Auch dass seitens der staatlichen Sicherheitsbehörden keinerlei Schutz bei derartigen Familienfehden zu erhalten ist, ergibt sich in dieser Allgemeinheit nicht aus den zum Gegenstand des Verfahrens gemachten Erkenntnisquellen, insbesondere dem Lagebericht des Auswärtigen Amtes vom 7. Februar 2017. Jedenfalls außerhalb der Heimatregion der Kläger und damit außerhalb gegebenenfalls bestehender familiärer und gesellschaftlicher Loyalitäten ist davon auszugehen, dass den Klägern entsprechender Schutz zuteil würde. Eine grundsätzliche Verweigerung polizeilichen und staatlichen Schutzes in Familienangelegenheiten kann danach nicht festgestellt werden.

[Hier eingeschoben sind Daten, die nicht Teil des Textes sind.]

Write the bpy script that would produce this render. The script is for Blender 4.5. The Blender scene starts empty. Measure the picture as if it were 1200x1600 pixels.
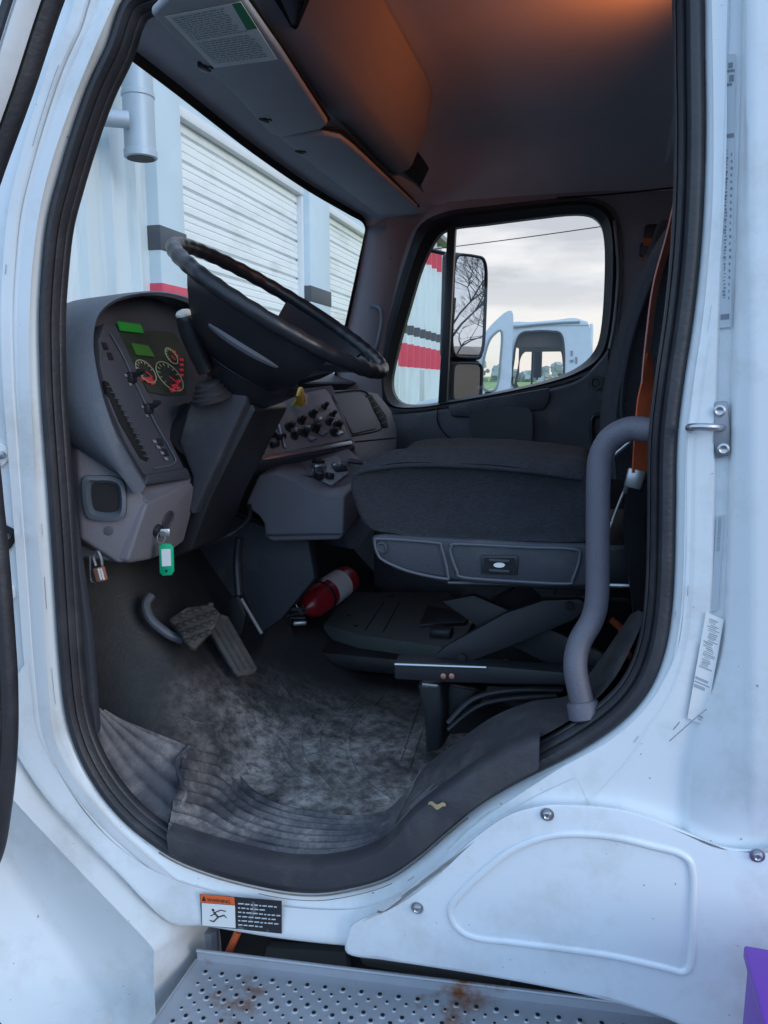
import bpy, bmesh, math, random
from mathutils import Vector, Matrix, noise as mnoise
random.seed(7)
R = math.radians
scene = bpy.context.scene
COL = scene.collection

# ------------------------------------------------------------------ camera
F = 1200.0; CAM = Vector((0, -1.25, 1.75)); PSI = R(15.2); TH = R(9.46)
cam_d = bpy.data.cameras.new("camera"); cam = bpy.data.objects.new("camera", cam_d); COL.objects.link(cam)
cam.location = CAM; cam.rotation_mode = 'XYZ'; cam.rotation_euler = (R(90) - TH, 0, PSI)
cam_d.sensor_fit = 'VERTICAL'; cam_d.sensor_height = 24.0; cam_d.lens = 24.0 * F / 1600.0
cam_d.clip_start = 0.02; cam_d.clip_end = 2000
scene.camera = cam
scene.view_settings.view_transform = 'Standard'; scene.view_settings.look = 'None'
scene.view_settings.exposure = 0.40; scene.view_settings.gamma = 1.0

# ------------------------------------------------------------------ world
SUN_EL, SUN_AZ = R(14), R(118)
w = bpy.data.worlds.new("World"); scene.world = w; w.use_nodes = True
nt = w.node_tree; nt.nodes.clear(); N = nt.nodes.new; L = nt.links.new
out = N('ShaderNodeOutputWorld'); bg = N('ShaderNodeBackground'); L(bg.outputs[0], out.inputs[0])
sky = N('ShaderNodeTexSky'); sky.sky_type = 'NISHITA'; sky.sun_disc = False
sky.sun_elevation = SUN_EL; sky.sun_rotation = SUN_AZ
tc = N('ShaderNodeTexCoord'); sep = N('ShaderNodeSeparateXYZ'); L(tc.outputs['Generated'], sep.inputs[0])
mp = N('ShaderNodeMapping'); mp.inputs['Scale'].default_value = (2.4, 2.4, 11); L(tc.outputs['Generated'], mp.inputs[0])
cl = N('ShaderNodeTexNoise'); cl.inputs['Scale'].default_value = 1.6; cl.inputs['Detail'].default_value = 6; cl.inputs['Roughness'].default_value = .55
L(mp.outputs[0], cl.inputs['Vector'])
cr_ = N('ShaderNodeValToRGB'); cr_.color_ramp.elements[0].position = .40; cr_.color_ramp.elements[1].position = .58
cr_.color_ramp.elements[0].color = (5.2, 5.3, 5.8, 1); cr_.color_ramp.elements[1].color = (8.1, 7.9, 8.0, 1)
L(cl.outputs['Fac'], cr_.inputs[0])
zr = N('ShaderNodeMapRange'); zr.inputs['From Min'].default_value = 0.0; zr.inputs['From Max'].default_value = .14; L(sep.outputs['Z'], zr.inputs['Value'])
warm = N('ShaderNodeMixRGB'); warm.inputs[1].default_value = (8.0, 7.2, 6.6, 1); L(zr.outputs[0], warm.inputs[0]); L(cr_.outputs[0], warm.inputs[2])
zr2 = N('ShaderNodeMapRange'); zr2.inputs['From Min'].default_value = .2; zr2.inputs['From Max'].default_value = .8; L(sep.outputs['Z'], zr2.inputs['Value'])
blue = N('ShaderNodeMixRGB'); blue.inputs[2].default_value = (6.5, 8.6, 12.6, 1); L(zr2.outputs[0], blue.inputs[0]); L(warm.outputs[0], blue.inputs[1])
yr = N('ShaderNodeMapRange'); yr.inputs['From Min'].default_value = .25; yr.inputs['From Max'].default_value = -.35; L(sep.outputs['Y'], yr.inputs['Value'])
blue2 = N('ShaderNodeMixRGB'); blue2.inputs[2].default_value = (6.1, 9.2, 13.6, 1); L(yr.outputs[0], blue2.inputs[0]); L(blue.outputs[0], blue2.inputs[1])
mx = N('ShaderNodeMixRGB'); mx.inputs[0].default_value = .9; L(sky.outputs[0], mx.inputs[1]); L(blue2.outputs[0], mx.inputs[2])
L(mx.outputs[0], bg.inputs[0]); bg.inputs[1].default_value = 0.1
# ------------------------------------------------------------------ sun (overcast)
sd = bpy.data.lights.new("sun", 'SUN'); sd.energy = 0.8; sd.angle = R(25); sd.color = (1, .93, .85)
so = bpy.data.objects.new("sun", sd); COL.objects.link(so)
so.rotation_euler = Vector((math.sin(SUN_AZ) * math.cos(SUN_EL), math.cos(SUN_AZ) * math.cos(SUN_EL), math.sin(SUN_EL))).to_track_quat('Z', 'Y').to_euler()
# dome lamp of the cab: see the truck builder

# ================================================================== helpers
fw = Vector((-math.sin(PSI) * math.cos(TH), math.cos(PSI) * math.cos(TH), -math.sin(TH)))
rt = Vector((math.cos(PSI), math.sin(PSI), 0)); upv = rt.cross(fw)
def ray(px, py): return fw + rt * ((px - 600) / F) + upv * ((800 - py) / F)
def PY(px, py, y):
    d = ray(px, py); return CAM + d * ((y - CAM.y) / d.y)
def PX(px, py, x):
    d = ray(px, py); return CAM + d * ((x - CAM.x) / d.x)
def PZ(px, py, z):
    d = ray(px, py); return CAM + d * ((z - CAM.z) / d.z)
class Plane:
    def __init__(s, a, b, c):
        s.p = Vector(a); s.n = (Vector(b) - s.p).cross(Vector(c) - s.p).normalized()
        if s.n.dot(CAM - s.p) < 0: s.n = -s.n
    def at(s, px, py, off=0.0):
        d = ray(px, py); t = (s.p + s.n * off - CAM).dot(s.n) / d.dot(s.n); return CAM + d * t

def cr(pts, per=6, closed=False):
    P = [Vector(p) for p in pts]; n = len(P); o = []
    m = n if closed else n - 1
    for i in range(m):
        if closed: a, b, c, d = P[(i - 1) % n], P[i], P[(i + 1) % n], P[(i + 2) % n]
        else: a, b, c, d = P[max(i - 1, 0)], P[i], P[i + 1], P[min(i + 2, n - 1)]
        for k in range(per):
            t = k / per; t2 = t * t; t3 = t2 * t
            o.append(.5 * ((2 * b) + (c - a) * t + (2 * a - 5 * b + 4 * c - d) * t2 + (3 * b - a - 3 * c + d) * t3))
    if not closed: o.append(P[-1])
    return o

MATS = {}
def setp(b, k, v):
    if k in b.inputs: b.inputs[k].default_value = v
def mat(name, col, rough=.5, metal=0., var=.0, vscale=8., bump=0., bscale=60., dirt=None, dscale=5., dlo=.5, dhi=.7, emit=None, es=1., coat=0., spec=.5, stretch=(1, 1, 1), rvar=0.):
    m = bpy.data.materials.new(name); m.use_nodes = True; nt = m.node_tree
    b = nt.nodes['Principled BSDF']; N = nt.nodes.new; L = nt.links.new
    c4 = (*col, 1); setp(b, 'Base Color', c4); setp(b, 'Roughness', rough); setp(b, 'Metallic', metal); setp(b, 'Specular IOR Level', spec); setp(b, 'Coat Weight', coat)
    tc = N('ShaderNodeTexCoord'); mp = N('ShaderNodeMapping'); mp.inputs['Scale'].default_value = stretch; L(tc.outputs['Object'], mp.inputs[0])
    cur = None
    if var:
        n = N('ShaderNodeTexNoise'); n.inputs['Scale'].default_value = vscale; n.inputs['Detail'].default_value = 5; L(mp.outputs[0], n.inputs['Vector'])
        mixn = N('ShaderNodeMixRGB'); mixn.inputs[1].default_value = (*[x * (1 - var) for x in col], 1); mixn.inputs[2].default_value = (*[min(1, x * (1 + var)) for x in col], 1)
        L(n.outputs['Fac'], mixn.inputs[0]); cur = mixn.outputs[0]
    if dirt:
        n2 = N('ShaderNodeTexNoise'); n2.inputs['Scale'].default_value = dscale; n2.inputs['Detail'].default_value = 8; n2.inputs['Roughness'].default_value = .65; L(mp.outputs[0], n2.inputs['Vector'])
        r = N('ShaderNodeMapRange'); r.inputs['From Min'].default_value = dlo; r.inputs['From Max'].default_value = dhi; L(n2.outputs['Fac'], r.inputs['Value'])
        md = N('ShaderNodeMixRGB'); md.inputs[2].default_value = (*dirt, 1); L(r.outputs[0], md.inputs[0])
        if cur: L(cur, md.inputs[1])
        else: md.inputs[1].default_value = c4
        cur = md.outputs[0]
    if cur: L(cur, b.inputs['Base Color'])
    if rvar:
        n4 = N('ShaderNodeTexNoise'); n4.inputs['Scale'].default_value = 9; n4.inputs['Detail'].default_value = 6; L(tc.outputs['Object'], n4.inputs['Vector'])
        rr = N('ShaderNodeMapRange'); rr.inputs['To Min'].default_value = rough - rvar; rr.inputs['To Max'].default_value = rough + rvar; L(n4.outputs['Fac'], rr.inputs['Value']); L(rr.outputs[0], b.inputs['Roughness'])
    if bump:
        n3 = N('ShaderNodeTexNoise'); n3.inputs['Scale'].default_value = bscale; n3.inputs['Detail'].default_value = 4; L(tc.outputs['Object'], n3.inputs['Vector'])
        bp = N('ShaderNodeBump'); bp.inputs['Strength'].default_value = bump; bp.inputs['Distance'].default_value = .004; L(n3.outputs['Fac'], bp.inputs['Height']); L(bp.outputs[0], b.inputs['Normal'])
    if emit: setp(b, 'Emission Color', (*emit, 1)); setp(b, 'Emission Strength', es)
    MATS[name] = m; return m

def paint_mat(name, base, scratch=True):
    m = mat(name, base, .34, var=.03, vscale=3, coat=.3, rvar=.08, bump=.03, bscale=25)
    nt = m.node_tree; b = nt.nodes['Principled BSDF']; N = nt.nodes.new; L = nt.links.new
    src = b.inputs['Base Color'].links[0].from_socket
    tc = N('ShaderNodeTexCoord')
    # grime film
    n = N('ShaderNodeTexNoise'); n.inputs['Scale'].default_value = 4.5; n.inputs['Detail'].default_value = 9; n.inputs['Roughness'].default_value = .7; L(tc.outputs['Object'], n.inputs['Vector'])
    r = N('ShaderNodeMapRange'); r.inputs['From Min'].default_value = .5; r.inputs['From Max'].default_value = .8; r.inputs['To Max'].default_value = .65; L(n.outputs['Fac'], r.inputs['Value'])
    md = N('ShaderNodeMixRGB'); md.inputs[2].default_value = (.42, .40, .36, 1); L(r.outputs[0], md.inputs[0]); L(src, md.inputs[1]); cur = md.outputs[0]
    if scratch:
        for i, (st, rot, lo, sc) in enumerate([((1, 1, 1), (0, 0, 0), .76, 110)]):
            mp = N('ShaderNodeMapping'); mp.inputs['Scale'].default_value = st; mp.inputs['Rotation'].default_value = rot; L(tc.outputs['Object'], mp.inputs[0])
            s = N('ShaderNodeTexNoise'); s.inputs['Scale'].default_value = sc; s.inputs['Detail'].default_value = 2; L(mp.outputs[0], s.inputs['Vector'])
            g = N('ShaderNodeMapRange'); g.inputs['From Min'].default_value = lo; g.inputs['From Max'].default_value = lo + .03; g.inputs['To Max'].default_value = .75; L(s.outputs['Fac'], g.inputs['Value'])
            mm = N('ShaderNodeMixRGB'); mm.inputs[2].default_value = (.12, .115, .12, 1); L(g.outputs[0], mm.inputs[0]); L(cur, mm.inputs[1]); cur = mm.outputs[0]
    L(cur, b.inputs['Base Color']); return m

def glass_mat(name, tint=(.92, .96, .96), refl=.06):
    m = bpy.data.materials.new(name); m.use_nodes = True; nt = m.node_tree; nt.nodes.clear(); N = nt.nodes.new; L = nt.links.new
    o = N('ShaderNodeOutputMaterial'); mixs = N('ShaderNodeMixShader'); t = N('ShaderNodeBsdfTransparent'); g = N('ShaderNodeBsdfGlossy')
    t.inputs[0].default_value = (*tint, 1); g.inputs['Roughness'].default_value = .02
    lw = N('ShaderNodeLayerWeight'); lw.inputs[0].default_value = .25; fr = N('ShaderNodeMapRange'); fr.inputs['To Min'].default_value = .02; fr.inputs['To Max'].default_value = .35; pw_ = N('ShaderNodeMath'); pw_.operation = 'POWER'; pw_.inputs[1].default_value = 3; L(lw.outputs['Facing'], pw_.inputs[0]); L(pw_.outputs[0], fr.inputs['Value'])
    L(fr.outputs[0], mixs.inputs[0]); L(t.outputs[0], mixs.inputs[1]); L(g.outputs[0], mixs.inputs[2]); L(mixs.outputs[0], o.inputs[0])
    MATS[name] = m; return m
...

Angesichts dieser Situation ist auch keine Situation im Sinne von § 4 AsylG, die zur Zuerkennung subsidiären Schutzes führen würde, anzunehmen. Ein bewaffneter innerstaatlicher Konflikt liegt in der Region Kurdistan-Irak nach den zum Verfahren beigezogenen Erkenntnisquellen nicht vor. Einzelne terroristische Anschläge und Gewaltakte, zu denen es im gesamten Irak gekommen ist und weiter kommen kann, genügen hierfür nicht.
Abschiebungsverbote gemäß § 60 Abs. 5 oder Abs. 7 AufenthG liegen ebenfalls nicht vor. Es ist insbesondere nicht ersichtlich, dass die Kläger bei einer Rückkehr ihren Lebensunterhalt nicht auf Dauer bestreiten könnten.

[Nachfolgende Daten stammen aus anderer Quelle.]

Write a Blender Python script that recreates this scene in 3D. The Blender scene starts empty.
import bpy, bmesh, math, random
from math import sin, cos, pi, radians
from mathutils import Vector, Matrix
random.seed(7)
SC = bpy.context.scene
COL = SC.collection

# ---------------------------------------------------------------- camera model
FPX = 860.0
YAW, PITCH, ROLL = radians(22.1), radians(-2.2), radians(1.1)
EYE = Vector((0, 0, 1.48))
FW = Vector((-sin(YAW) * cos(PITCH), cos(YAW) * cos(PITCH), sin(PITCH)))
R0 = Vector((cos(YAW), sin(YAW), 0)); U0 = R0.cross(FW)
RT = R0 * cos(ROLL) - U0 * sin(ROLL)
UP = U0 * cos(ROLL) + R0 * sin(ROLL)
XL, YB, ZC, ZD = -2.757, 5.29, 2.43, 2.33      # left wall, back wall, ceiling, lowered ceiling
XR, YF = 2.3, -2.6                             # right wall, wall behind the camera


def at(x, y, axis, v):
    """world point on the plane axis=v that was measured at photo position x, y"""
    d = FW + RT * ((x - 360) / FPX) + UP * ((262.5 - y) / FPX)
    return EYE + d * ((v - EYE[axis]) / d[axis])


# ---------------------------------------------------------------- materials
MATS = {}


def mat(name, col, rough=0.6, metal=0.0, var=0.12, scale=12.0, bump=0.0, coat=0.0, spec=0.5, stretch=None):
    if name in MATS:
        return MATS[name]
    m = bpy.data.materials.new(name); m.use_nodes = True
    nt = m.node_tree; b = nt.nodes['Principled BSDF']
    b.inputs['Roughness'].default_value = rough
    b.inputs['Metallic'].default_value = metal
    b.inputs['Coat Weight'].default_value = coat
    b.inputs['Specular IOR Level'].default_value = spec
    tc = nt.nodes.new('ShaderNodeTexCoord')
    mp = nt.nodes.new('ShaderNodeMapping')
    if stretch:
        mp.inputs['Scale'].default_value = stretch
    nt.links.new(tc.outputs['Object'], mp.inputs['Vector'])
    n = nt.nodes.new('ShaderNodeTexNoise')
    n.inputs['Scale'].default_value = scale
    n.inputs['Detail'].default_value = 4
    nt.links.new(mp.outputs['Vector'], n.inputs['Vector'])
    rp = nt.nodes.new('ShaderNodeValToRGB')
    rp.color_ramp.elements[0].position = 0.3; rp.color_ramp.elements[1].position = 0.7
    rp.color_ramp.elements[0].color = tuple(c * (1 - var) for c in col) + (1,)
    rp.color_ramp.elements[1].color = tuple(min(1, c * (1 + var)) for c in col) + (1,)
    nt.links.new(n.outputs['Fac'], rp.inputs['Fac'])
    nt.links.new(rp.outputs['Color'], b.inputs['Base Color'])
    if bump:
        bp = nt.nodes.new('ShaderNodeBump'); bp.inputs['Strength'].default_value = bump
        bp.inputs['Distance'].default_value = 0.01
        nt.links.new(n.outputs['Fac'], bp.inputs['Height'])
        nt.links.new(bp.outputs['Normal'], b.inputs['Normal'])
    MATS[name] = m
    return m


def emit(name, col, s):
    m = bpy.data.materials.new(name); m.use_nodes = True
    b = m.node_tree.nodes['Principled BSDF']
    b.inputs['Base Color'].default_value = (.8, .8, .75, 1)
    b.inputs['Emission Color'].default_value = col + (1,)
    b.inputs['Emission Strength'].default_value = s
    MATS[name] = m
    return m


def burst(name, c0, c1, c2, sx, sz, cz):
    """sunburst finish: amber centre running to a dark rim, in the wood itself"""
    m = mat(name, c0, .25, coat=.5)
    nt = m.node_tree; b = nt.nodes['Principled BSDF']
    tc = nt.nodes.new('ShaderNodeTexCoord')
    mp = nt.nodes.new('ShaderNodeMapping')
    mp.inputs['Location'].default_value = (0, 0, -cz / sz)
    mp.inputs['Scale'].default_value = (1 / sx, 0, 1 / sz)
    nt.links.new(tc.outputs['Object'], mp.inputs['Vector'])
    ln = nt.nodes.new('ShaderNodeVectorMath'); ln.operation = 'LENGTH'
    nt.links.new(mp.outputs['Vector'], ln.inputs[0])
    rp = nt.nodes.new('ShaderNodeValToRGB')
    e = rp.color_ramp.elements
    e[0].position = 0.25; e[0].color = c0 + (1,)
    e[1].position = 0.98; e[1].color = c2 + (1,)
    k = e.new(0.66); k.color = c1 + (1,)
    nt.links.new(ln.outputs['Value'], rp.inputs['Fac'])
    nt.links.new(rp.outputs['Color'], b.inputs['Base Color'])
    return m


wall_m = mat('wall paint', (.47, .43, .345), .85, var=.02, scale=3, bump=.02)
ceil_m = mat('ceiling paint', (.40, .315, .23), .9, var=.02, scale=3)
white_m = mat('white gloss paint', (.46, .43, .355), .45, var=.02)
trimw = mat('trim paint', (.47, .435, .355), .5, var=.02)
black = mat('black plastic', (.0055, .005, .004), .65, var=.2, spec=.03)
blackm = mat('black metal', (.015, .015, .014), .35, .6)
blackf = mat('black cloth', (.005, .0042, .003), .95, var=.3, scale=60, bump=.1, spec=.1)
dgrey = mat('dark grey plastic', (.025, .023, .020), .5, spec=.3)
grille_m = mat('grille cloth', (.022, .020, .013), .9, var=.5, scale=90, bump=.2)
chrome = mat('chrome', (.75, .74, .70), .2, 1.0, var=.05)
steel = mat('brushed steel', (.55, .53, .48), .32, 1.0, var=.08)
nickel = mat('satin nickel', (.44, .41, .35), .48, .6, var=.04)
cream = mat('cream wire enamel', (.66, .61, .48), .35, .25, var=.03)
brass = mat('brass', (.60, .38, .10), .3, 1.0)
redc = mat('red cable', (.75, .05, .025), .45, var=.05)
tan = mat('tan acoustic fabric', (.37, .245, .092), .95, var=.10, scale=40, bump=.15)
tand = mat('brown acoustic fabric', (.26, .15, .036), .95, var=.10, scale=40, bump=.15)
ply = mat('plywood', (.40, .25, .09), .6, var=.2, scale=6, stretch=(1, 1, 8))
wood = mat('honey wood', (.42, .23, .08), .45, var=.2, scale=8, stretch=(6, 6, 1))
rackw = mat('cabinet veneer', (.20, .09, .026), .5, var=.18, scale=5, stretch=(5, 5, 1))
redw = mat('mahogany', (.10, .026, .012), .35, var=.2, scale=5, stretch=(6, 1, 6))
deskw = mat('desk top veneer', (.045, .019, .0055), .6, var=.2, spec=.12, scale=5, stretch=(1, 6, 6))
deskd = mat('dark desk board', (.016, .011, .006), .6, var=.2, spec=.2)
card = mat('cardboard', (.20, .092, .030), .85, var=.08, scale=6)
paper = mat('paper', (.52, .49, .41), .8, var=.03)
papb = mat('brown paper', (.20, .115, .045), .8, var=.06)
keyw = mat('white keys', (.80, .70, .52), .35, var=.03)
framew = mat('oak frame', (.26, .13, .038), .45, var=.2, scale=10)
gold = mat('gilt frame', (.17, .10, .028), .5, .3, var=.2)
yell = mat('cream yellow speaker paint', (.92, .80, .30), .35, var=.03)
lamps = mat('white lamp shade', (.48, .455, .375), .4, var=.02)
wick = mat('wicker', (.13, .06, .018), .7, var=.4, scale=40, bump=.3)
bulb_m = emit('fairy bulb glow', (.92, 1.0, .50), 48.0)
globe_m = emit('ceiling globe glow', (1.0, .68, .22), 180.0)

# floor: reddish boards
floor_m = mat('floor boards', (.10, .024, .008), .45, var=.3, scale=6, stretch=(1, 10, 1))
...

Die Abschiebungsandrohung in Ziffer 5 des Bescheids beruht auf § 34 Abs. 1 AsylG i.V.m. § 59 AufenthG und ist rechtmäßig, da die entsprechenden gesetzlichen Voraussetzungen vorliegen.
Die im Rahmen der nach § 11 Abs. 3 AufenthG zu treffenden Ermessensentscheidung über die Dauer des Einreise- und Aufenthaltsverbots gemäß § 11 Abs. 1 AufenthG ist nicht zu beanstanden, § 114 Abs. 1 VwGO.
Die Kostenentscheidung der damit abzuweisenden Klage resultiert aus § 154 Abs. 1 VwGO. Gerichtskosten werden gemäß § 83 b AsylG nicht erhoben.